For its part, Jam tried and failed to get a piece of the festival business with its bid to privatize and remake Taste of Chicago and the jazz and blues festivals, which Mayor Emanuel may or may not revive. Meanwhile, the local company is optimistic that other events can be staged at Lakeside, at least until the real estate market revives and the proposed housing development moves forward at that site.

“This was a first-time fest in a new site that worked really well,” Jam co-founder Jerry Mickelson said on Monday. “It’s truly amazing how fans embraced the DMB Caravan and the southeast side of Chicago. This is a fest site, not a ‘new concert venue,’” as some media outlets reported. But, “Jam has a long-term lease to produce more fests, which is what we are already discussing for next year.”

The promoters did not yet have or were not willing to share numbers on the exact attendance at the fest, or the revenue it generated for the city. “I am gathering numbers to tell a story about the economic impact the DMB Caravan had on the city,” Mickelson promised.
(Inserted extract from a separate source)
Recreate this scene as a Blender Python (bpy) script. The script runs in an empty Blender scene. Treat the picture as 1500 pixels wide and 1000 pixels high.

But as noted in my earlier analysis on April 7—Two key differences between the mega-fests, Dave Matthews Caravan vs. Lollapalooza—the former paid 100 percent of the amusement taxes required of such events by law, while Lollapalooza’s deal with the city exempts it from those taxes, seemingly in conflict with the municipal code.

What’s more, the Caravan imposed a minimal radius clause on its acts and waived it entirely in several cases—most notably for the Flaming Lips, who played at the Aragon last Thursday and Friday and at Lakeside on Sunday. In contrast, Lollapalooza’s radius clauses are the most restrictive in the U.S., preventing any of the acts on its stages from performing within 300 miles for six months before and three months after the Grant Park shindig.

True, Lollapalooza sometimes waives its radius clauses, too, generally for its own sanctioned after- or pre-festival shows. But it’s hard to think of an example there as dramatic as the two sizable Lips shows immediately preceding Caravan. And, though the Illinois Attorney General continues to decline comment, the Lollapalooza radius clauses apparently are still the subject of an open investigation by that office into anti-competitive practices by Lollapalooza owners C3 Presents and William Morris Endeavor.

As for how long festival mania will continue to rule the concert market, it’s interesting to note what’s happening in Europe, from whence the festival model immigrated in the first place. Glastonbury founder Michael Eavis, for one, believes that concertgoers are getting bored with the festival smorgasbord approach—to say nothing of bad sound, steep ticket prices, costly amenities, and uncomfortable outdoor settings—and that, “It’s on the way out. We’ve probably got another three or four years… I don’t see the market will be there in the future.”